Abstract

The emerging high-entropy (La0.2Nd0.2Sm0.2Eu0.2Gd0.2)2Ce2O7 (LECO) has been verified as a potential thermal barrier material. To ensure accurate thermal cycling life prediction of LECO-based coating, double ceramic layered coatings LECO-8YSZ (8YSZ: 8 mol% yttrium stabilized zirconia) (Y-LECO) and composite (25 wt% 8YSZ + 75 wt% LECO)-8YSZ (Y-YLECO) were prepared via atmospheric plasma spraying (APS). In Y-YLECO, the toughening of 8YSZ in LECO effectively impeded the driving force of crack propagation and slowed down the delamination rate of the coating. Thus, the thermal cycling life of Y-YLECO is about 30 % higher than that of Y-LECO. Besides, both coatings exhibited mild delamination behavior.
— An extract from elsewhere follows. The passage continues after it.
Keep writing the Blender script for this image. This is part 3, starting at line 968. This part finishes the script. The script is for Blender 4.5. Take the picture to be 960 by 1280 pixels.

The exfoliation only appeared at the LECO-based coating with tiny flake-like delamination occurring on the surface. Such spallation pattern contributed to alleviating the stress concentration and preventing the further propagation of vertical cracks towards substrate. Moreover, the addition of 8YSZ did not sacrifice the thermal insulation performance of the composite coating, while it was 0.75 W·m−1·K−1 at 1000 °C for 25 wt% 8YSZ + 75 wt% LECO coating, close to the single-component LECO coating (0.67 W·m−1·K−1). The component design strategy could be a new pathway to further enhance the thermal protection performance of the high-entropy coatings.